Recorded information:
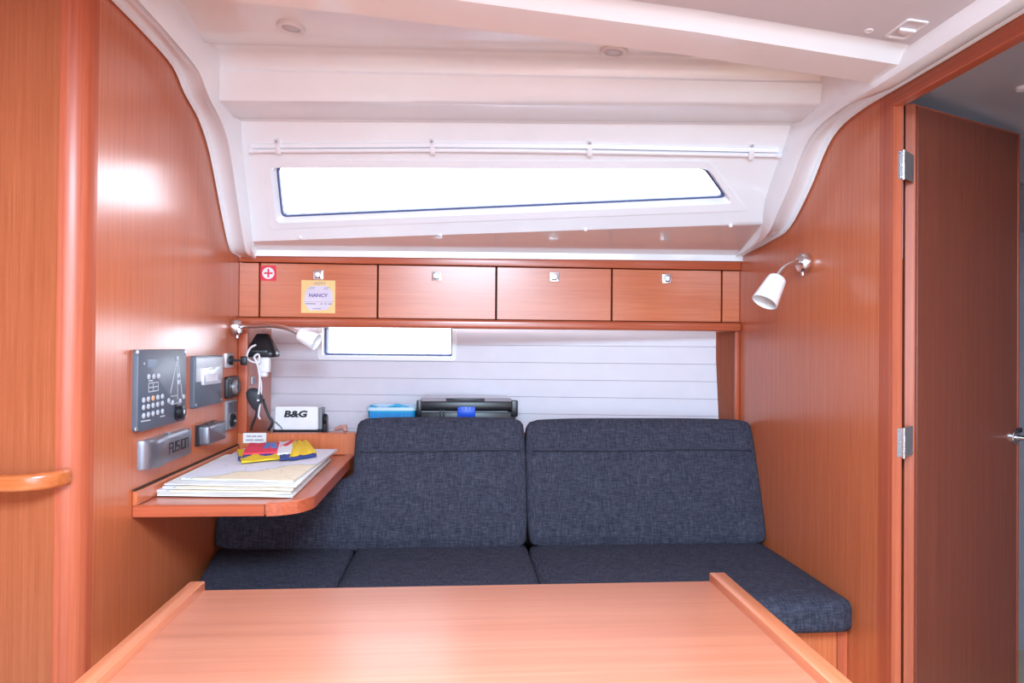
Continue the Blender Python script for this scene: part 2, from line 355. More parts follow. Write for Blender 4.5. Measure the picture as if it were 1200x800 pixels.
up = [F0, Fl, mixl(Fl, Gl, .08, V((0, 0, -.004))), mixl(Fl, Gl, .9), Gl, mixl(Gl, Hl, .12, V((0, -.002, 0))), mixl(Gl, Hl, .5), mixl(Gl, Hl, .85), Hl, mixl(Hl, Il, .04, V((0, .006, .006))), mixl(Hl, Il, .2, V((0, .010, .022))), mixl(Hl, Il, .45, V((0, .004, .030))), mixl(Hl, Il, .75, V((0, 0, .020))), Il, mixl(Il, Jl, .4, V((0, 0, .002))), Jl]
Zc0, Zc1 = Jl[0].z, Jl[1].z
up += [(V((XL-.03, .5, Zc0+.004)), V((XR+.005, .5, Zc1+.004)))]
grid(bm, [row(l) for l in up])
def S(u, v): return Bl[0].lerp(Bl[1], u).lerp(F0[0].lerp(F0[1], u), v)
def proj(p):
    d = p-EYE; z = d.dot(FWD); return V((600+FPX*d.dot(RT)/z, 400-FPX*d.dot(UP)/z))
def onS(x, y):
    u, v = .5, .5
    for _ in range(12):
        p = proj(S(u, v)); pu = (proj(S(u+.001, v))-p)/.001; pv = (proj(S(u, v+.001))-p)/.001
        e = V((x, y))-p; det = pu.x*pv.y-pv.x*pu.y
        u += (e.x*pv.y-pv.x*e.y)/det; v += (pu.x*e.y-e.x*pu.y)/det
    return V((u, v))
nS = (Bl[1]-Bl[0]).cross(F0[0]-Bl[0]).normalized()
if nS.y > 0: nS = -nS                                  # points into the cabin
hole = [onS(324.5, 261), onS(858.5, 238), onS(830, 198), onS(317, 196.5)]
outer = [V((0, 0)), V((1, 0)), V((1, 1)), V((0, 1))]
for k in range(4):
    a, b, c, d = outer[k], outer[(k+1) % 4], hole[(k+1) % 4], hole[k]
    grid(bm, [[S(*(a.lerp(b, t/24)).lerp(d.lerp(c, t/24), s/6)) for t in range(25)] for s in range(7)])
bmesh.ops.remove_doubles(bm, verts=bm.verts, dist=.0004)
ceil = ob('ceiling', bm, gel, smooth=38, label='glossy white moulded headliner stepping down to the lockers', cat='ceiling', kind='structure')
# diagonal beam under the headliner and the nearer deck panel
def Lx(pts): return [at(*p[:2], Y=p[2]) for p in pts]
low = Lx([(259, 0, 1.417), (400, 15, 1.434), (800, 64, 1.475), (1020, 97, 1.50)])
low = [low[0]+(low[0]-low[1])*.95]+low+[low[-1]+(low[-1]-low[-2])*.06]
fas = [V((p.x, p.y-.115+.012*max(0, (p.x+.4)), p.z+.001)) for p in low]
bm = bmesh.new()
rows = [[p+V((0, .02, .14)) for p in low], [p+V((0, .004, .004)) for p in low], low, [l.lerp(f, .9) for l, f in zip(low, fas)], fas,
        [p+V((0, -.008, .005)) for p in fas], [p+V((0, -.022, .015)) for p in fas], [p+V((0, -.036, .021)) for p in fas], [p+V((0, -.046, .022)) for p in fas]]
grid(bm, rows)
ob('trim_4', bm, gel, smooth=30, label='white moulded deck beam crossing the headliner on a slant', cat='trim', kind='structure')
bm = bmesh.new(); e0 = [p+V((0, -.045, .0222)) for p in fas]
grid(bm, [e0, [V((p.x, .55, p.z+.004)) for p in e0], [V((p.x, .55, p.z+.03)) for p in e0], [V((p.x, p.y, p.z+.03)) for p in e0]])
box(bm, (-2.2, -1.65, 1.90), (2.6, .56, 1.94)); box(bm, (-2.2, .5, 1.93), (-.75, 1.6, 1.97)); box(bm, (-2.2, .50, 1.79), (2.6, .552, 2.05))
ob('ceiling_near', bm, ceil_mat, smooth=30, label='matt grey-white deckhead panel with the recessed vent', cat='ceiling', kind='structure')
# side mouldings swept along the bulkhead tops
def moulding(path, xw, sgn, name, label, off=0):
    secB = [(-.002, -.02), (0, .0), (.006, .006), (.014, .004), (.017, -.003), (.028, -.002), (.066, .024), (.095, .036), (.125, .038), (.148, .034), (.160, .012), (.168, -.03)]
    sec = [(-.002, -.02), (0, .0), (.006, .006), (.014, .004), (.017, -.004), (.022, -.004), (.074, .004), (.082, .015), (.088, .017), (.095, .010), (.116, -.036), (.150, -.11)]
    rows = []
    n = len(path)
    for i, p in enumerate(path):
        t = (path[min(i+1, n-1)]-path[max(i-1, 0)]).normalized(); N = V((t.y, -t.x))
        if N.y > 0 and abs(N.y) > abs(N.x): N = -N
        if N.x > 0 and abs(N.x) >= abs(N.y): N = -N
        rr = []
        w = 1.0
        if sgn > 0: w = .72+.28*min(1, max(0, (p.x-1.45)/.2))
        else: w = .85
        tb_ = min(1, max(0, (1.66-p.x)/.16)) if sgn < 0 else 0
        if sgn < 0: w = .9-.6*min(1, max(0, (p.x-2.05)/.40))
        else: w = .85-.22*min(1, max(0, (p.x-2.15)/.3))
        for (ua, ha), (ub, hb) in zip(sec, secB):
            u, h = (ua+(ub-ua)*tb_)*(1-.2*tb_), ha+(hb-ha)*tb_
            if h > 0: h *= 1-.8*min(1, max(0, (p.x-2.3)/.15))
            q = p+N*h; rr.append(V((xw+sgn*(u*w+off), q.x, q.y)))
        rows.append(rr)
    bm = bmesh.new(); grid(bm, rows)
    return ob(name, bm, gel, smooth=50, label=label, cat='trim', kind='structure')
moulding(Ls, XL, 1, 'trim_5', 'white curved moulding along the top of the left bulkhead')
moulding(Rs, XR, -1, 'trim_6', 'white curved moulding along the top of the right bulkhead')

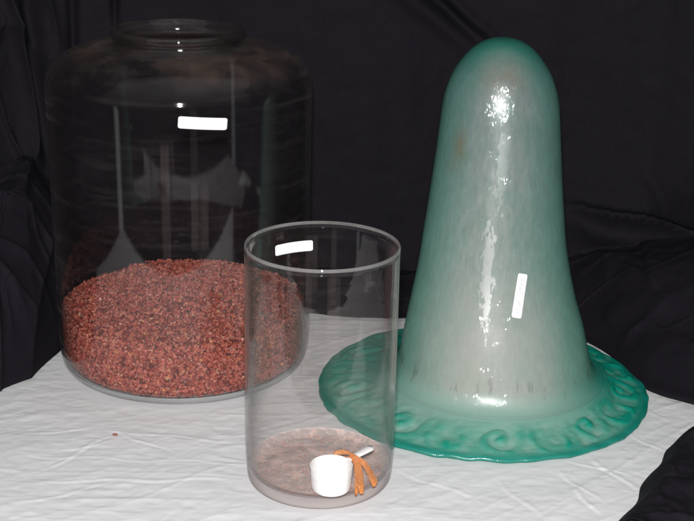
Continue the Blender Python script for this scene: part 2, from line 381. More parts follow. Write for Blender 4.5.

What you need to do: Reproduce the material word for word, minus the images.

Output of the exercise:
Continue the Blender Python script for this scene: part 2, from line 355. More parts follow. Write for Blender 4.5. Measure the picture as if it were 1200x800 pixels.
up = [F0, Fl, mixl(Fl, Gl, .08, V((0, 0, -.004))), mixl(Fl, Gl, .9), Gl, mixl(Gl, Hl, .12, V((0, -.002, 0))), mixl(Gl, Hl, .5), mixl(Gl, Hl, .85), Hl, mixl(Hl, Il, .04, V((0, .006, .006))), mixl(Hl, Il, .2, V((0, .010, .022))), mixl(Hl, Il, .45, V((0, .004, .030))), mixl(Hl, Il, .75, V((0, 0, .020))), Il, mixl(Il, Jl, .4, V((0, 0, .002))), Jl]
Zc0, Zc1 = Jl[0].z, Jl[1].z
up += [(V((XL-.03, .5, Zc0+.004)), V((XR+.005, .5, Zc1+.004)))]
grid(bm, [row(l) for l in up])
def S(u, v): return Bl[0].lerp(Bl[1], u).lerp(F0[0].lerp(F0[1], u), v)
def proj(p):
    d = p-EYE; z = d.dot(FWD); return V((600+FPX*d.dot(RT)/z, 400-FPX*d.dot(UP)/z))
def onS(x, y):
    u, v = .5, .5
    for _ in range(12):
        p = proj(S(u, v)); pu = (proj(S(u+.001, v))-p)/.001; pv = (proj(S(u, v+.001))-p)/.001
        e = V((x, y))-p; det = pu.x*pv.y-pv.x*pu.y
        u += (e.x*pv.y-pv.x*e.y)/det; v += (pu.x*e.y-e.x*pu.y)/det
    return V((u, v))
nS = (Bl[1]-Bl[0]).cross(F0[0]-Bl[0]).normalized()
if nS.y > 0: nS = -nS                                  # points into the cabin
hole = [onS(324.5, 261), onS(858.5, 238), onS(830, 198), onS(317, 196.5)]
outer = [V((0, 0)), V((1, 0)), V((1, 1)), V((0, 1))]
for k in range(4):
    a, b, c, d = outer[k], outer[(k+1) % 4], hole[(k+1) % 4], hole[k]
    grid(bm, [[S(*(a.lerp(b, t/24)).lerp(d.lerp(c, t/24), s/6)) for t in range(25)] for s in range(7)])
bmesh.ops.remove_doubles(bm, verts=bm.verts, dist=.0004)
ceil = ob('ceiling', bm, gel, smooth=38, label='glossy white moulded headliner stepping down to the lockers', cat='ceiling', kind='structure')
# diagonal beam under the headliner and the nearer deck panel
def Lx(pts): return [at(*p[:2], Y=p[2]) for p in pts]
low = Lx([(259, 0, 1.417), (400, 15, 1.434), (800, 64, 1.475), (1020, 97, 1.50)])
low = [low[0]+(low[0]-low[1])*.95]+low+[low[-1]+(low[-1]-low[-2])*.06]
fas = [V((p.x, p.y-.115+.012*max(0, (p.x+.4)), p.z+.001)) for p in low]
bm = bmesh.new()
rows = [[p+V((0, .02, .14)) for p in low], [p+V((0, .004, .004)) for p in low], low, [l.lerp(f, .9) for l, f in zip(low, fas)], fas,
        [p+V((0, -.008, .005)) for p in fas], [p+V((0, -.022, .015)) for p in fas], [p+V((0, -.036, .021)) for p in fas], [p+V((0, -.046, .022)) for p in fas]]
grid(bm, rows)
ob('trim_4', bm, gel, smooth=30, label='white moulded deck beam crossing the headliner on a slant', cat='trim', kind='structure')
bm = bmesh.new(); e0 = [p+V((0, -.045, .0222)) for p in fas]
grid(bm, [e0, [V((p.x, .55, p.z+.004)) for p in e0], [V((p.x, .55, p.z+.03)) for p in e0], [V((p.x, p.y, p.z+.03)) for p in e0]])
box(bm, (-2.2, -1.65, 1.90), (2.6, .56, 1.94)); box(bm, (-2.2, .5, 1.93), (-.75, 1.6, 1.97)); box(bm, (-2.2, .50, 1.79), (2.6, .552, 2.05))
ob('ceiling_near', bm, ceil_mat, smooth=30, label='matt grey-white deckhead panel with the recessed vent', cat='ceiling', kind='structure')
# side mouldings swept along the bulkhead tops
def moulding(path, xw, sgn, name, label, off=0):
    secB = [(-.002, -.02), (0, .0), (.006, .006), (.014, .004), (.017, -.003), (.028, -.002), (.066, .024), (.095, .036), (.125, .038), (.148, .034), (.160, .012), (.168, -.03)]
    sec = [(-.002, -.02), (0, .0), (.006, .006), (.014, .004), (.017, -.004), (.022, -.004), (.074, .004), (.082, .015), (.088, .017), (.095, .010), (.116, -.036), (.150, -.11)]
    rows = []
    n = len(path)
    for i, p in enumerate(path):
        t = (path[min(i+1, n-1)]-path[max(i-1, 0)]).normalized(); N = V((t.y, -t.x))
        if N.y > 0 and abs(N.y) > abs(N.x): N = -N
        if N.x > 0 and abs(N.x) >= abs(N.y): N = -N
        rr = []
        w = 1.0
        if sgn > 0: w = .72+.28*min(1, max(0, (p.x-1.45)/.2))
        else: w = .85
        tb_ = min(1, max(0, (1.66-p.x)/.16)) if sgn < 0 else 0
        if sgn < 0: w = .9-.6*min(1, max(0, (p.x-2.05)/.40))
        else: w = .85-.22*min(1, max(0, (p.x-2.15)/.3))
        for (ua, ha), (ub, hb) in zip(sec, secB):
            u, h = (ua+(ub-ua)*tb_)*(1-.2*tb_), ha+(hb-ha)*tb_
            if h > 0: h *= 1-.8*min(1, max(0, (p.x-2.3)/.15))
            q = p+N*h; rr.append(V((xw+sgn*(u*w+off), q.x, q.y)))
        rows.append(rr)
    bm = bmesh.new(); grid(bm, rows)
    return ob(name, bm, gel, smooth=50, label=label, cat='trim', kind='structure')
moulding(Ls, XL, 1, 'trim_5', 'white curved moulding along the top of the left bulkhead')
moulding(Rs, XR, -1, 'trim_6', 'white curved moulding along the top of the right bulkhead')

Continue the Blender Python script for this scene: part 2, from line 381. More parts follow. Write for Blender 4.5.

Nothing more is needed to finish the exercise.